A little qualitative analysis would help. SSDs should be more reliable than HDDs. RAID0 increases the risk that one failing HDD will lose the whole enchilada for you, and the logic applies to SSDs, but only in the context of the first idea about reliability.
In benchmarks, you can nearly double your sequential read and write speeds with RAID0. With HDDs, the difference may be analogous to comparing the speed of a bicycle to an auto, or a pitched baseball to the speed of certain aircraft.
With SSDs, it might be more like comparing the speed of an Alpha particle to a Photon.
Even so, I RAM-cache my SSDs either with RAPID or Primo-Cache. It's cheaper -- if benchmark scores mean anything. I would drop the practice in a New-York minute if it hadn't proven reliable: I won't compromise reliability for performance.
Overall, the economist in me sees "diminishing returns" to your SSD investment, unless your primary imperative is the quantity of storage.
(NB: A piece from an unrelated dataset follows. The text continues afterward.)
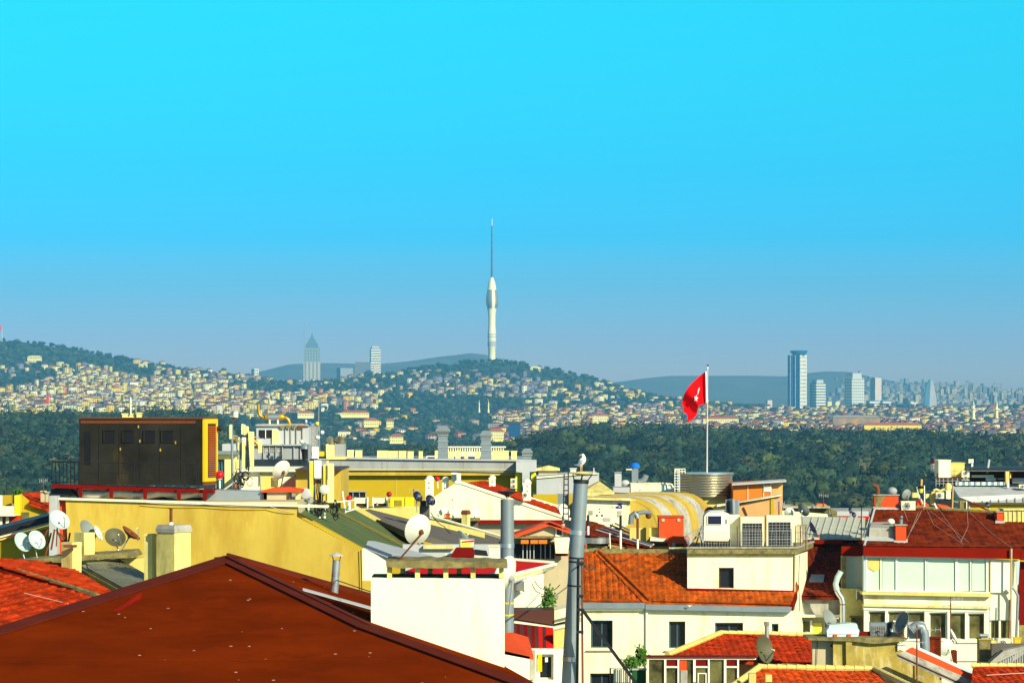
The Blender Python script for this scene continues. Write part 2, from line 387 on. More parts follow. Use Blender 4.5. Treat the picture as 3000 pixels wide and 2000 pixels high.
# ---- towns ----
def inpoly(px, py, poly):
    ins = np.zeros(len(px), bool); j = len(poly) - 1
    for i in range(len(poly)):
        xi, yi = poly[i]; xj, yj = poly[j]
        c = ((yi > py) != (yj > py)) & (px < (xj - xi) * (py - yi) / ((yj - yi) or 1e-9) + xi); ins ^= c; j = i
    return ins
TOWNS = [ # outline (photo px), number, storeys, side width m, greyness, zone words
 ([(0,1165),(120,1140),(190,1105),(250,1085),(330,1105),(400,1130),(560,1130),(700,1165),(780,1172),(780,1232),(600,1240),(200,1240),(0,1245)], 2300, (3,7), (7,14), 0.05, 'in the crowded hillside town on the far left'),
 ([(0,1055),(180,1070),(420,1118),(300,1080),(0,1130)], 28, (2,3), (9,18), 0.1, 'among trees high on the left hill'),
 ([(390,1058),(620,1088),(900,1125),(900,1140),(640,1110),(400,1082)], 70, (2,4), (9,18), 0.1, 'along the ridge line of the left hill'),
 ([(430,1085),(700,1110),(760,1165),(480,1125)], 90, (2,4), (8,16), 0.1, 'on the green slope right of the left hill'),
 ([(600,1160),(1120,1160),(1130,1200),(760,1232),(600,1220)], 430, (2,5), (7,15), 0.15, 'at the foot of the slope left of the tower hill'),
 ([(900,1100),(1250,1085),(1480,1120),(1480,1165),(900,1165)], 150, (2,3), (7,14), 0.15, 'scattered over the tower hill'),
 ([(1180,1125),(1400,1110),(1540,1105),(1620,1150),(1640,1175),(1260,1172)], 150, (2,5), (9,18), 0.75, 'in the grey terrace rows under the tower hill'),
 ([(1560,1130),(1800,1125),(1960,1165),(2150,1190),(2150,1210),(1540,1200)], 160, (2,4), (8,18), 0.1, 'on the slope right of the tower hill'),
 ([(1440,1225),(1560,1205),(3010,1205),(3010,1330),(2840,1305),(2300,1290),(1760,1275),(1560,1325),(1490,1325),(1440,1290)], 4200, (2,4), (7,14), 0.22, 'in the flat red-roofed town on the right'),
 ([(1000,1200),(1200,1200),(1480,1270),(1480,1330),(960,1330)], 60, (2,3), (10,20), 0.1, 'among the dark trees below the tower hill'),
]
pal = np.array([(0.84,0.72,0.26),(0.82,0.66,0.14),(0.85,0.78,0.42),(0.74,0.50,0.12),(0.85,0.80,0.58),(0.62,0.26,0.13),(0.50,0.40,0.25),(0.85,0.58,0.02),(0.24,0.23,0.27)])
paln = ['cream','pale yellow','off-white','ochre','white','salmon pink','beige','bright yellow','grey']
ppr = np.array([.24,.2,.14,.1,.12,.05,.09,.03,.03])
rpal = np.array([(0.26,0.08,0.06),(0.15,0.075,0.085),(0.34,0.11,0.05),(0.16,0.14,0.16),(0.45,0.40,0.36)])
rnn = ['brick red','dull brown','orange red','grey','pale flat']
Yg = np.arange(3250, 8200, 50.0)
def depth_at(px, py):      # nearest distance at which the land shows at this row
    out = np.zeros(len(px))
    for i in range(len(px)):
        z = h_mid(np.full(len(Yg), px[i]), Yg); q = YH - (z - HC) / Yg * F
        k = np.nonzero(q <= py[i])[0]; out[i] = Yg[k[0]] if len(k) else 8000
    return out
H = []   # px,py,Y,z,w,d,h,yaw,colour,roof,zone
for zi, (poly, cnt, st, sw, gr, words) in enumerate(TOWNS):
    a = np.array(poly, float); lo = a.min(0); hi = a.max(0); got = 0
    xs = rng.uniform(lo[0], hi[0], cnt*4); ys = rng.uniform(lo[1], hi[1], cnt*4)
    ok = inpoly(xs, ys, poly); xs = xs[ok][:cnt]; ys = ys[ok][:cnt]
    dY = depth_at(xs, ys) + rng.uniform(-25, 25, len(xs)); zz = h_mid(xs, dY)
    for i in range(len(xs)):
        ww = rng.uniform(*sw) * (1.6 if rng.random() < 0.08 else 1); dd = rng.uniform(9, 14); hh = rng.integers(st[0], st[1]+1)*3.1 + 0.6
        yaw = rng.normal(0.25, 0.5)
        if rng.random() < gr: ci = 8 if rng.random() < .6 else 6; ri = 3 if rng.random() < .7 else 1
        else: ci = rng.choice(9, p=ppr/ppr.sum()); ri = rng.choice(5, p=([.18,.26,.12,.16,.28] if zi in (0,4) else [.28,.27,.2,.1,.15]))
        H.append([xs[i], ys[i], dY[i], zz[i], ww, dd, hh, yaw, ci, ri, zi])
H = np.array(H)
# thin out overlapping plots
keep = np.ones(len(H), bool); cell = {}
for i in np.argsort(H[:, 2]):
    X = PX(H[i,0], H[i,2]); k = (int(X//8.5), int(H[i,2]//14))
    if k in cell: keep[i] = False
    else: cell[k] = 1
def clump(px, py, s=1.0):
    return (np.sin(px*0.037*s+py*0.11)+np.sin(px*0.083*s-py*0.07+1.3)+np.sin(px*0.019*s+py*0.19+2.1)+0.6*np.sin(px*0.17*s+4))/3.6
keep &= ~((clump(H[:,0], H[:,1]) < -0.30) & (rng.uniform(0, 1, len(H)) < 0.9))
H = H[keep]
def house_geo(w, d, h, yaw, flat):
    c, s = math.cos(yaw), math.sin(yaw); hw, hd = w/2, d/2; e = 0.5
    def rt(x, y, z): return (x*c - y*s, x*s + y*c, z)
    v = [rt(x, y, z) for z in (-6, h) for x, y in ((-hw,-hd),(hw,-hd),(hw,hd),(-hw,hd))]
    wf = [(0,1,5,4),(1,2,6,5),(2,3,7,6),(3,0,4,7)]
    rz = h + (0.5 if flat else min(w, d)*0.24)
    if flat:
        v += [rt(x, y, z) for z in (h, h+0.7) for x, y in ((-hw-.2,-hd-.2),(hw+.2,-hd-.2),(hw+.2,hd+.2),(-hw-.2,hd+.2))]
        rf = [(8,9,13,12),(9,10,14,13),(10,11,15,14),(11,8,12,15),(12,13,14,15)]
    else:
        r = max(w - d, 0.5)/2
        v += [rt(x, y, h) for x, y in ((-hw-e,-hd-e),(hw+e,-hd-e),(hw+e,hd+e),(-hw-e,hd+e))] + [rt(-r,0,rz), rt(r,0,rz)]
        rf = [(8,9,13,12),(9,10,13,13),(10,11,12,13),(11,8,12,12)]
    return v, wf, rf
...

If the motivation for purchasing two SSDs is primarily one of speed, you're spending double or triple to achieve a comparable benchmark result, but the real-world performance improvement is barely noticeable.
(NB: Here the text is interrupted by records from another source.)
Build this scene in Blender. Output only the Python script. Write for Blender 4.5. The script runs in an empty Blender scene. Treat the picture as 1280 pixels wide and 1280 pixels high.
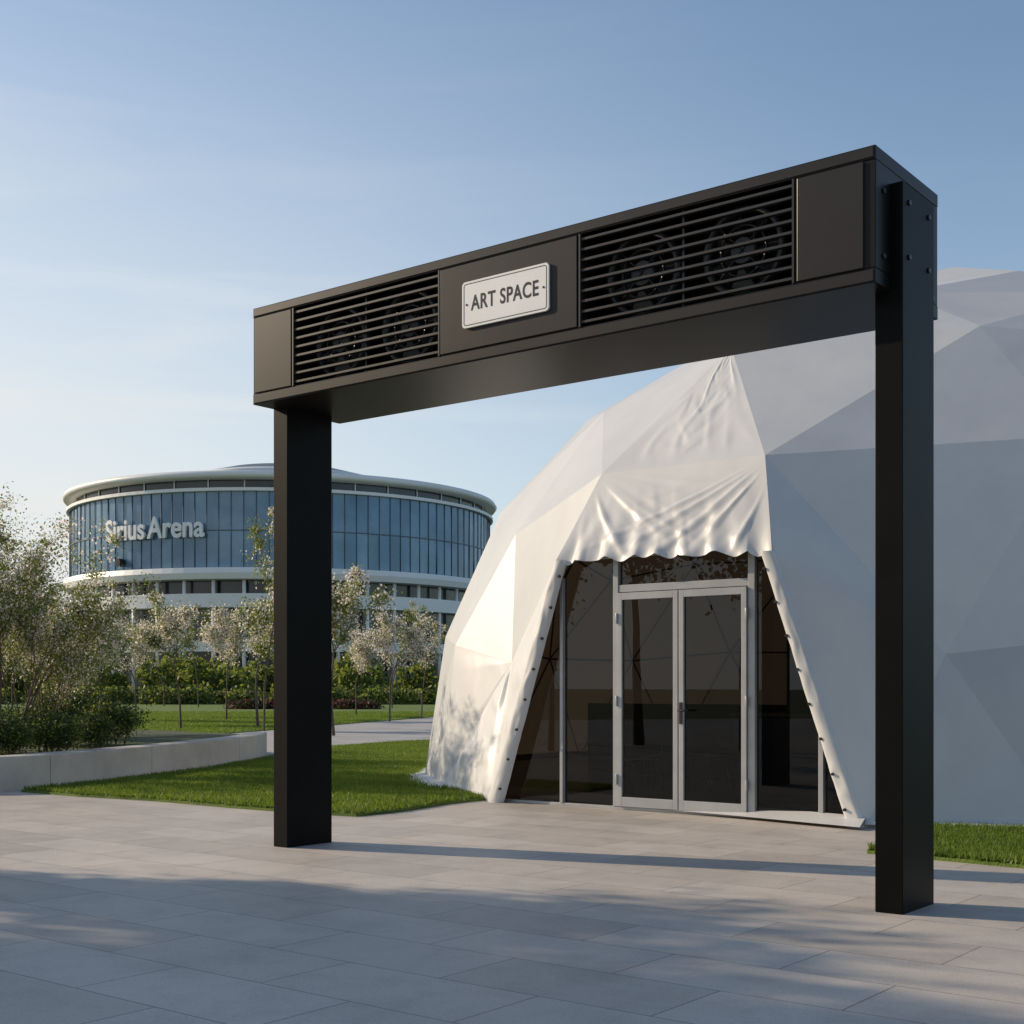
import bpy, bmesh, math, random
import numpy as np
from mathutils import Vector, Matrix, noise
C=bpy.context; D=bpy.data
scn=C.scene
R=math.radians

# ---------------------------------------------------------------- materials
def new_mat(name):
    m=D.materials.new(name); m.use_nodes=True
    nt=m.node_tree; nt.nodes.clear()
    out=nt.nodes.new('ShaderNodeOutputMaterial')
    return m,nt,out
def N(nt,t,**kw):
    n=nt.nodes.new(t)
    for k,v in kw.items(): setattr(n,k,v)
    return n
def ramp(nt,fac,stops):
    r=N(nt,'ShaderNodeValToRGB'); e=r.color_ramp.elements
    while len(e)<len(stops): e.new(0.5)
    for i,(p,c) in enumerate(stops):
        e[i].position=p; e[i].color=(c[0],c[1],c[2],1)
    nt.links.new(fac,r.inputs[0]); return r.outputs[0]
def noise_t(nt,scale,detail=4,rough=.5,vec=None,dist=0):
    n=N(nt,'ShaderNodeTexNoise'); n.inputs['Scale'].default_value=scale
    n.inputs['Detail'].default_value=detail; n.inputs['Roughness'].default_value=rough
    n.inputs['Distortion'].default_value=dist
    if vec is not None: nt.links.new(vec,n.inputs['Vector'])
    return n.outputs['Fac']
def coords(nt,scale=(1,1,1),rot=0,kind='Object'):
    tc=N(nt,'ShaderNodeTexCoord'); mp=N(nt,'ShaderNodeMapping')
    mp.inputs['Scale'].default_value=scale; mp.inputs['Rotation'].default_value=(0,0,rot)
    nt.links.new(tc.outputs[kind],mp.inputs[0]); return mp.outputs[0]
def bump(nt,h,strength=.2,dist=.02,normal=None):
    b=N(nt,'ShaderNodeBump'); b.inputs['Strength'].default_value=strength; b.inputs['Distance'].default_value=dist
    nt.links.new(h,b.inputs['Height'])
    if normal is not None: nt.links.new(normal,b.inputs['Normal'])
    return b.outputs[0]
def simple(name,c1,c2=None,scale=3,rough=.6,metal=0,bmp=0,bscale=30,bdist=.01,spec=.5):
    m,nt,out=new_mat(name)
    p=N(nt,'ShaderNodeBsdfPrincipled')
    p.inputs['Roughness'].default_value=rough; p.inputs['Metallic'].default_value=metal
    p.inputs['Specular IOR Level'].default_value=spec
    v=coords(nt)
    if c2 is None: c2=tuple(min(1,x*1.25) for x in c1)
    f=noise_t(nt,scale,5,.6,v)
    nt.links.new(ramp(nt,f,[(.35,c1),(.65,c2)]),p.inputs['Base Color'])
    if bmp: nt.links.new(bump(nt,noise_t(nt,bscale,4,.6,v),bmp,bdist),p.inputs['Normal'])
    nt.links.new(p.outputs[0],out.inputs[0]); return m

M={}
M['black']=simple('black_powder_coat',(.006,.0058,.0055),(.009,.0086,.008),scale=2,rough=.36,metal=0,bmp=.03,bscale=300,bdist=.001,spec=.20)
M['post']=simple('black_post_coat',(.003,.003,.003),(.0045,.0045,.0045),scale=2,rough=.42,metal=0,bmp=.03,bscale=300,bdist=.001,spec=.09)
M['panel']=simple('dark_bronze_panel',(.021,.0175,.0155),(.026,.022,.0195),scale=1.2,rough=.34,metal=.1,bmp=.03,bscale=300,bdist=.001,spec=.33)
M['slat']=simple('slat_paint',(.020,.019,.018),(.026,.025,.024),rough=.35,metal=.1)
M['void']=simple('louvre_interior',(.003,.003,.003),(.005,.005,.005),rough=.8,spec=.2)
M['fan']=simple('fan_plastic',(.018,.018,.019),(.026,.026,.027),rough=.32,metal=.2,spec=.4)
M['bolt']=simple('bolt_steel',(.03,.03,.03),(.05,.05,.05),rough=.35,metal=.6)
M['plate']=simple('white_enamel',(.72,.72,.71),(.79,.79,.78),scale=2,rough=.35)
M['ink']=simple('dark_lettering',(.022,.022,.024),(.03,.03,.032),rough=.6,spec=.2)
M['alu']=simple('aluminium_frame',(.36,.37,.38),(.42,.43,.44),rough=.38,metal=.35)
M['concrete']=simple('cast_concrete',(.37,.35,.32),(.48,.46,.42),scale=1.3,rough=.8,bmp=.25,bscale=40,bdist=.004)
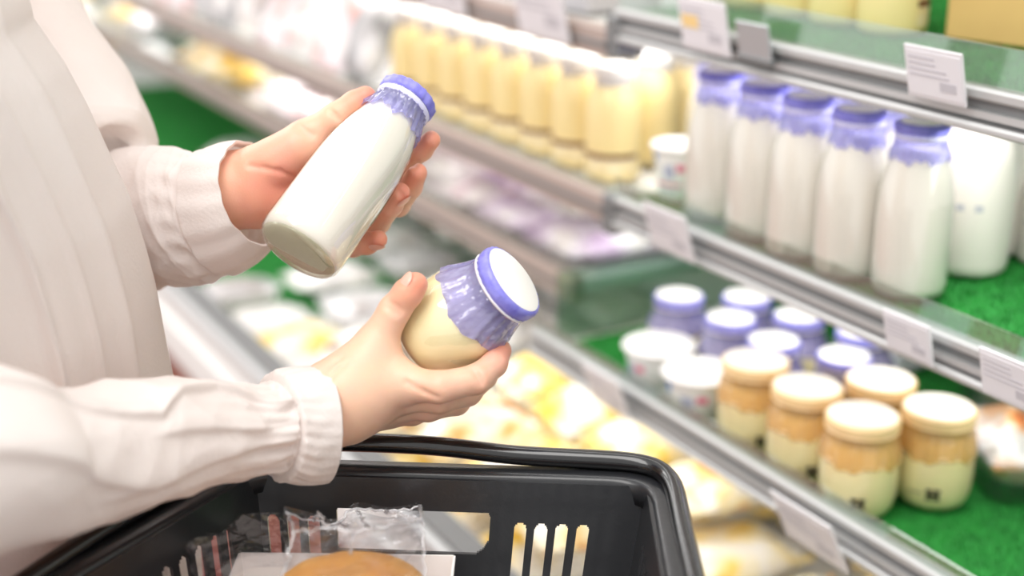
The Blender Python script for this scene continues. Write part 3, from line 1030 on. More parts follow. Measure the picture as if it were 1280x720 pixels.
# far top shelf: grey and white cartons
def carton(w_, d_, h_, c1_, c2_):
    root = empty('carton')
    mb = MB(); mb.box(-w_/2, w_/2, -d_/2, d_/2, 0, h_, bev=.003); mb.build('carton_body', c1_, root, False)
    mb = MB(); mb.box(-w_/2-.0008, -w_/2, -d_*.42, d_*.42, h_*.25, h_*.7); mb.build('panel', c2_, root, False)
    return root
CA = carton(.10, .14, .10, M('grey_carton', (186, 184, 188), .5), M('dark_grey_panel', (136, 138, 142), .5))
CB = carton(.09, .12, .11, M('white_carton', (232, 231, 232), .5), M('light_grey_panel', (214, 214, 218), .5))
ct = [(1.30, CA), (1.45, CB), (1.58, CB), (1.74, CA), (1.90, CB), (2.04, CB), (2.2, CA)]
seen = set()
for y, pr in ct:
    o = pr if pr.name not in seen else copy_tree(pr)
    seen.add(pr.name)
    place(o, (.885, y+.08, ZU-.02), 0)
    tag(o, ('grey carton with dark panel' if pr is CA else 'white carton with pale panel')+' on the far top shelf above the yellow drink bottles', 'carton', ('grey' if pr is CA else 'white')+' cartons on the far top shelf')


# ------------------------------------------------------------------ price tags
def price_tag(wd, ht):
    root = empty('price_tag')
    mb = MB(); mb.box(-.0012, .0012, -wd/2, wd/2, 0, ht, bev=.0005); mb.build('holder', TAGPLASTIC, root, False)
    mb = MB(); mb.box(-.0018, -.0012, -wd*.47, wd*.47, ht*.08, ht*.92); pp = mb.build('paper', PAPER, root, False)
    mb = MB()
    rp = random.Random(int(wd*1e4))
    x0, x1 = -.0021, -.0018
    mb.box(x0, x1, -wd*.38, -wd*.10, ht*.22, ht*.40)         # (seen from the front the +y side is on the left)
    for r_ in range(4):
        z = ht*(.80-.11*r_)
        mb.box(x0, x1, wd*.42-wd*rp.uniform(.4, .75), wd*.42, z-ht*.02, z+ht*.02)
    mb.build('print', PRINT, pp, False)
    return root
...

PUt it another way, ignoring the possibility you have a "2-percenter's" budget as opposed to that of a "47-percenter." You can buy two SSDs of 500GB each for perhaps $200 each or a total of $400+. You can buy a 1TB SSD for something around $350.
I say -- buy the 1TB drive, do whatever else you can to improve "benchmark-able performance" and enjoy "universal AHCI wonderfulness."